I am back home in Chicago now after two weeks of working in our Chattanooga office. I am so glad to be home. Not only did I miss my husband, but my coworkers in Tennessee were not too eager to hang out with me outside of the office, which left me as my only friend there. Eating meals alone in a restaurant is pretty sad, so I was thrilled to finally be home where there are people who like spending time with me and are happily interested in joining me for a meal.
So today I went to lunch with a friend. Bakers Square is usually our restaurant of choice so that we can indulge in pie, and today was no different. We were seated at our table by the hostess and almost instantly we were approached by our waiter. He looked like a 40-something nerd to the core...the kind of guy who probably spends most of his free time LARPing. We even heard him talking to the neighboring table about his halloween costume that sounded like something he already had in his closet from a previous Ren Faire outing.
He asked how we were, we replied that we were good, and out of courtesy we asked him how he was. He said, "I get to serve two beautiful ladies. I'm doing great!" He also seemed to be feeling pretty great about getting to look at my chest. I was wearing a sweater that covered everything, so it's not like it could have been misconstrued that I was looking for male attention either. The waiter was just plain creepy.
He opened my menu to point out some of their newer items, and while I was busy looking at my choices, my friend later explained to me that the waiter had only been vaguely pointing to the menu because he was focusing his gaze on me, not on the food selections. He walked away to give us a few minutes to look things over and when he came back, I had made sure to have my left hand very prominently displayed. It worked....kind of. In between writing down our order, I saw him glance down at my hand a few times. And then, just to make things extra awkward, he actually said, "Oh shoot. I'm really bummed now cause I just noticed that gorgeous ring on your finger." My friend replied that I was a happy newlywed and that she'd been with her husband for almost 10 years, making sure to point that out so that he didn't switch his gaze to her boobs instead.
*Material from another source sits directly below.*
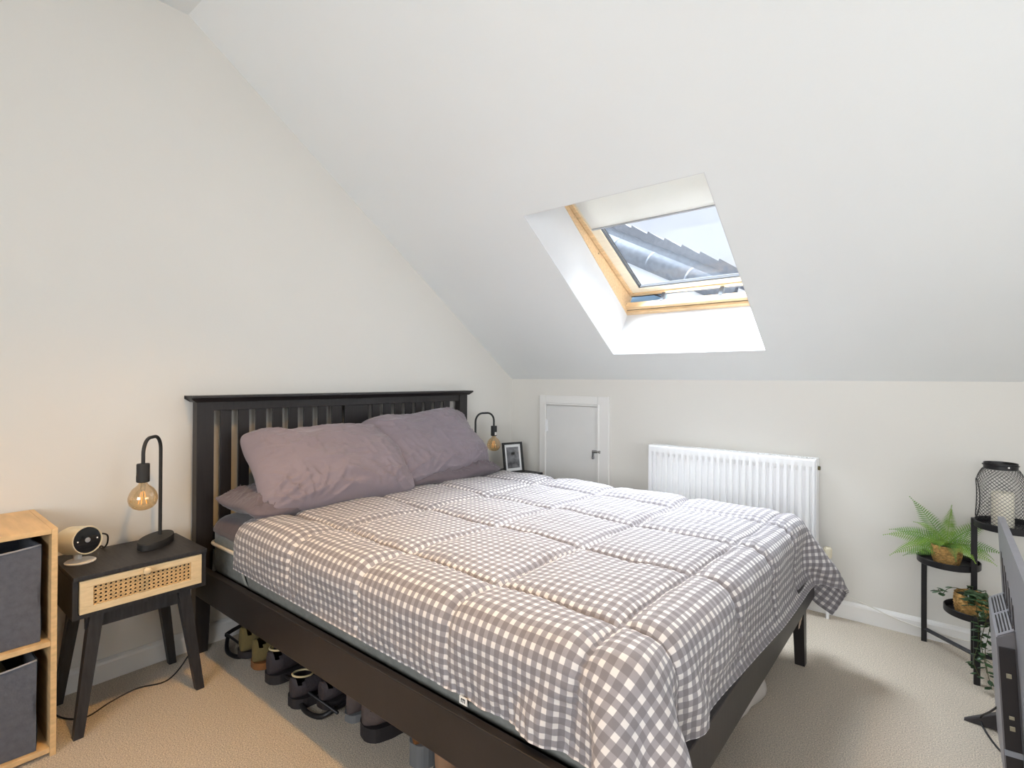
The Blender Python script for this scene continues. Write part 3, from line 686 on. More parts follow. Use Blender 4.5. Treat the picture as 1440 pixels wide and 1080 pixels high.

That didn't, however, prevent him from continuing to be creepy.
When he came back with our food, he made an attempt to compliment me. He said, "I figured out who you remind me of....Donna from "That 70's Show." I reacted with a WTF face, since I look nothing like Donna from "That 70's Show." I'm sure he thought I might be flattered being compared to an actress, but Laura Prepon is a redhead with a body similar to that of a 12-year-old boy. I am a curvy brunette. We look nothing alike.
The rest of the meal, I guess he seemed to realize that he should step back a little with the flirting, or whatever it was that he thought he was doing. And when he brought the check he said, "I hope I didn't scare you too much." Right.
So guys...lesson be learned, as soon as you are made aware of a women's relationship status, please stop your pathetic attempt at trying to "impress" me or whatever. It's just plain creepy.
The price we pay for being super hot.